Relevance
As Europe advances both the European Open Science Cloud (EOSC) and the European Health Data Space (EHDS), understanding how these two major initiatives interact is critical for researchers, data holders, and policymakers. This work directly supports the strategic goal of unlocking the potential of health data for research and innovation while minimising fragmentation, redundancies, and barriers to cross-border collaboration.
Scope
This deliverable presents a comprehensive gap analysis of the interplay between the EOSC ecosystem and the EHDS regulation, covering data hosting and discoverability, interoperability and quality, and data processing. It targets researchers, research infrastructure operators, policymakers, Health Data Access Bodies, and technical implementers active in either or both ecosystems.
Main highlights
The document maps the EOSC and EHDS landscapes across governance, infrastructure, interoperability, and data processing. A foundational distinction underpins the entire analysis: EHDS is a binding, top-down regulatory framework exclusively governing electronic health data — establishing legal bases, Secure Processing Environments (SPEs), and Health Data Access Bodies (HDABs) — whereas EOSC is a voluntary, federated, community-driven initiative spanning all scientific disciplines. The two are complementary but legally and operationally independent.

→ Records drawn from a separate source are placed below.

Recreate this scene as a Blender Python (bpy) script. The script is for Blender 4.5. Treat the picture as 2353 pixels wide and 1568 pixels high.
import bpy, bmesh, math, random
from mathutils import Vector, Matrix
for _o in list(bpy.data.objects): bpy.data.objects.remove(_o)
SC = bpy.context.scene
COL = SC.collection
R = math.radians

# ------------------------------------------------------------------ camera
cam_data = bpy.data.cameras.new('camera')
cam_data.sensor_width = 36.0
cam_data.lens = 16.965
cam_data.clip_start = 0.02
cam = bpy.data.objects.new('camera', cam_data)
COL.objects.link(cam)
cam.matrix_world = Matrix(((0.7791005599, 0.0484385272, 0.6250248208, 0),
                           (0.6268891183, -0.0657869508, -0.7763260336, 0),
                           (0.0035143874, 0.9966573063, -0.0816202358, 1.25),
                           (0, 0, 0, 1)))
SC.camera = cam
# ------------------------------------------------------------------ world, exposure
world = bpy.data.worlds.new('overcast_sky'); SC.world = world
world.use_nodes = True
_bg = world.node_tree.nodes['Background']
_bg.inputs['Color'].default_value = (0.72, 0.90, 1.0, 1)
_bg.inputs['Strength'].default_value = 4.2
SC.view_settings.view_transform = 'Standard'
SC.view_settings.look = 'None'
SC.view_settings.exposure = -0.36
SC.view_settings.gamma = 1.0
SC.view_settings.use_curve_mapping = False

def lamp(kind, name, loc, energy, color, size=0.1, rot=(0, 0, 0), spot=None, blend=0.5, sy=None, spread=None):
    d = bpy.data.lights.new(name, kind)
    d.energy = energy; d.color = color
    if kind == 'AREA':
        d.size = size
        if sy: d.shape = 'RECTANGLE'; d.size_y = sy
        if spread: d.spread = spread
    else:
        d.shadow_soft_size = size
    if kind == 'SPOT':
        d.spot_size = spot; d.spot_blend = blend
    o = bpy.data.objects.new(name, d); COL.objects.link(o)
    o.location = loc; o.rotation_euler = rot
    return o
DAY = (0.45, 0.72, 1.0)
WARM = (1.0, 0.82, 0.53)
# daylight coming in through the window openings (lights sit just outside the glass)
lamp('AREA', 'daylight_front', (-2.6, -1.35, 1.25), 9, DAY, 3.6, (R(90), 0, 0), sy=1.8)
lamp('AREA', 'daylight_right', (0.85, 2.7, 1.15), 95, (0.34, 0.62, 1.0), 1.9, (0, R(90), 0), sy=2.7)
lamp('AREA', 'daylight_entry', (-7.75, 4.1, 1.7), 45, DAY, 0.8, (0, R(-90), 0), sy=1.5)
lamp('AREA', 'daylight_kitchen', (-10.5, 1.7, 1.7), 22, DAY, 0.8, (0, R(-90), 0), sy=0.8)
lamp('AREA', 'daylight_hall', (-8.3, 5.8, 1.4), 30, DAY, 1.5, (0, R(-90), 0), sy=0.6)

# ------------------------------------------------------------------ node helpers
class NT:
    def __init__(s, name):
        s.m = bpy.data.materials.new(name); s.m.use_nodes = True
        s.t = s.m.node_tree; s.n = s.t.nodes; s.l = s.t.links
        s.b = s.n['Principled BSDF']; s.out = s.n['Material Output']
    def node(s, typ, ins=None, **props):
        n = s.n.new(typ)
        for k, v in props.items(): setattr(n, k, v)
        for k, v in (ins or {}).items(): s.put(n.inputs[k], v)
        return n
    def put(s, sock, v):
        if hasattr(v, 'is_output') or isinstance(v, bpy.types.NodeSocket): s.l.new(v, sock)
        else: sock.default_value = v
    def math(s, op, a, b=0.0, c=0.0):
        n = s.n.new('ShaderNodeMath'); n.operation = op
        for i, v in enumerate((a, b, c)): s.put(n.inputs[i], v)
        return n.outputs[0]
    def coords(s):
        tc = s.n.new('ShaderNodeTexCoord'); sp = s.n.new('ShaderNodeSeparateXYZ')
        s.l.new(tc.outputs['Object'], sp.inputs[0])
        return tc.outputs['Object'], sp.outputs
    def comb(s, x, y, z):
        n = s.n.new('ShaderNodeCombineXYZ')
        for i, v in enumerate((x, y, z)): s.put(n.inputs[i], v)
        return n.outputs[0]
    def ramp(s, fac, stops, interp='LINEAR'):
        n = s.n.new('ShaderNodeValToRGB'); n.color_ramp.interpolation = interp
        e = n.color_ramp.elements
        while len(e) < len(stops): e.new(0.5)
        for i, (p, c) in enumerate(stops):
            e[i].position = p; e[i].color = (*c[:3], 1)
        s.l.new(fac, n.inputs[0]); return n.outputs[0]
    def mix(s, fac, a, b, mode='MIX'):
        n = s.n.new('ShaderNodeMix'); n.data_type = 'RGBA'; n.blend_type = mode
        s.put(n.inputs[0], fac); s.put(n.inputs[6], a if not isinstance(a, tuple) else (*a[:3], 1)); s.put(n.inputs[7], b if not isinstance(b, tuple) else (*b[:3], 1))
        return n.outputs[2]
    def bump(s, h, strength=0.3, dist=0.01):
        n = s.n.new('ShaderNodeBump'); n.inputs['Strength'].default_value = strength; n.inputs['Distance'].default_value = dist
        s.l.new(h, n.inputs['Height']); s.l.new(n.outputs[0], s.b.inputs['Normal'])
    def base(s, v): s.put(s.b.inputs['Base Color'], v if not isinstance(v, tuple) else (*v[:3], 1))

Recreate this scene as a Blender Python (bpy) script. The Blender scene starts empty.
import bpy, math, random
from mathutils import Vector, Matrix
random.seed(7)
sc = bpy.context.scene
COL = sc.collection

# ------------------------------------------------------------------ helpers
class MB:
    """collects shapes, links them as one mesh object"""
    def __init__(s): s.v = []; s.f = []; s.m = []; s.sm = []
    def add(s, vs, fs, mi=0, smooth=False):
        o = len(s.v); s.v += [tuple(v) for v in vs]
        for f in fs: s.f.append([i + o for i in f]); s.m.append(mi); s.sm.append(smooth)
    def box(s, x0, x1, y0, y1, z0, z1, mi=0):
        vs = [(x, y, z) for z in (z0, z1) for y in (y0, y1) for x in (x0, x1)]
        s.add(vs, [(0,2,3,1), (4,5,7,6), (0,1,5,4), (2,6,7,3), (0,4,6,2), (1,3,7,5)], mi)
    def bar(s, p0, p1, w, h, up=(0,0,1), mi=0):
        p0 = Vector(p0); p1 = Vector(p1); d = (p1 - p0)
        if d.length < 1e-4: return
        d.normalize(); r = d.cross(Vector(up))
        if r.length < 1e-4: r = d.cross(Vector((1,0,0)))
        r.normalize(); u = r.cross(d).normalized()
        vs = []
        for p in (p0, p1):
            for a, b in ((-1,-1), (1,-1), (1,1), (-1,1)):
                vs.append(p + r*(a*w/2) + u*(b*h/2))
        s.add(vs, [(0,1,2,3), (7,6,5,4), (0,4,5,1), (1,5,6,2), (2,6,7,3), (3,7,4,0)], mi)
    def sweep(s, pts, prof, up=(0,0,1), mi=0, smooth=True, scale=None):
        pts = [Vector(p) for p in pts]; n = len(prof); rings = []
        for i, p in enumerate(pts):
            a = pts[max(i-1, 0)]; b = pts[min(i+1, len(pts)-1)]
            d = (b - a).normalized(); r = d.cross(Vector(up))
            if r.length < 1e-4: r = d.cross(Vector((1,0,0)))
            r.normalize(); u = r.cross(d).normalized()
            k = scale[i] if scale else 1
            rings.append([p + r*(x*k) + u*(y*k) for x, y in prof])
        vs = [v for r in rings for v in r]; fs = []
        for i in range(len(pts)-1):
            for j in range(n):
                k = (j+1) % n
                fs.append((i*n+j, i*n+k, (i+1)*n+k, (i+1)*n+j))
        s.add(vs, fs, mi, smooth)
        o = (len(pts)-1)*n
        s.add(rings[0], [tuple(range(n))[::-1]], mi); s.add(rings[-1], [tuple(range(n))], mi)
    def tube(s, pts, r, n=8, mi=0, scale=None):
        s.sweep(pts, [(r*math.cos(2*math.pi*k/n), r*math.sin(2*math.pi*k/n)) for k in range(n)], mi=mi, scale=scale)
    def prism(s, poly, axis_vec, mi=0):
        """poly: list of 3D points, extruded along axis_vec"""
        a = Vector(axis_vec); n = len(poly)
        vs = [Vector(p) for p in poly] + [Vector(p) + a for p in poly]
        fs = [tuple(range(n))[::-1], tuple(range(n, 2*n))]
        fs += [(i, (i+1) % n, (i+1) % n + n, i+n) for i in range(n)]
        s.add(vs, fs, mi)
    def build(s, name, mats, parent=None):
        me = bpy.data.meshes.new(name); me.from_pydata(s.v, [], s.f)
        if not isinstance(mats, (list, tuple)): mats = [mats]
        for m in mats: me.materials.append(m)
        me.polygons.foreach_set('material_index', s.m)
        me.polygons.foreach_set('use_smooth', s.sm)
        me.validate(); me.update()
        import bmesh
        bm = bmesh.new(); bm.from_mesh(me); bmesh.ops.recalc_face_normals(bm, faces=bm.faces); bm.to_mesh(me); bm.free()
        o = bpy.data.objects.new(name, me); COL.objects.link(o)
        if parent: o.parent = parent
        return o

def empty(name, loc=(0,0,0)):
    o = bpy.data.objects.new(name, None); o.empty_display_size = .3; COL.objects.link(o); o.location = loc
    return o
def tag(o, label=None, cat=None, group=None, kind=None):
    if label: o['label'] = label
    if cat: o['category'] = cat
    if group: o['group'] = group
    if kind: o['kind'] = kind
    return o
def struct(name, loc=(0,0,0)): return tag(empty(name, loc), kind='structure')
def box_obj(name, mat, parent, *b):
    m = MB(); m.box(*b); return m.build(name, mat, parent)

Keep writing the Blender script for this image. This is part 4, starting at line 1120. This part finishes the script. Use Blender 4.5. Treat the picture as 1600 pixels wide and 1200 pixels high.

Despite this distinction, several concrete synergies emerge. EOSC nodes could provide SPE-compliant infrastructure; metadata standards such as HealthDCAT-AP could be aligned across both ecosystems to improve data discoverability; authentication frameworks (eIDAS, AARC/Life Science Login) are already technically compatible; and EOSC’s projects devoted Trusted Research Environments (TREs) can directly inform EHDS SPE design.
The document equally flags persistent risks. Semantic interoperability of health datasets remains fragmented, and the SPE implementing acts —which will define critical technical requirements— are not due until March 2027. Importantly, since EHDS deliberately refrains from prescribing semantic or technical standards for secondary use data, research communities and EOSC have a concrete voluntary role to fill. The phased timeline for EHDS secondary use provisions (2029–2031) provides a meaningful window to advance this alignment work before full regulatory application.
Key recommendations
While the document is framed as a gap analysis rather than a formal recommendations document, which will be covered in the second Deliverable to be produced by the Health Data Task Force, a number of action points emerge:
- Align metadata standards: Pursue technical interoperability between EHDS’s HealthDCAT-AP and EOSC cataloguing standards to improve data discoverability without merging their distinct governance structures.
- Leverage EOSC infrastructure for SPEs: EOSC nodes that will support TRE capabilities (e.g., the ones developed in EOSC-ENTRUST, SIESTA or TITAN projects) should actively pilot EHDS compliance to inform SPE implementing acts and reduce duplication of effort.
- Harmonise authentication: Build on existing compatibility between eIDAS, AARC, and Life Science Login to ensure seamless access management across EHDS and EOSC services.
- Promote voluntary adoption of semantic standards: EOSC’s expertise in FAIR principles should be leveraged to support health data holders in adopting domain-relevant standards (e.g., HL7 FHIR, OMOP CDM), filling the intentional gap left by the EHDS regulation.
- Engage in TEHDAS2 consultations: The EOSC Health Data Task Force should actively contribute to the TEHDAS2 Joint Action to shape the forthcoming implementing acts and ensure EOSC-aligned solutions are considered.
- Address Data Transfer Agreements for non-EHDS use cases: EOSC may accommodate common DTA templates for health-related data sharing scenarios that fall outside the EHDS framework (e.g., large international cohort repositories).
- Integrate AI opportunities: Future work should address how EOSC computational resources and AI Factories can complement EHDS’ SPEs for healthcare AI development.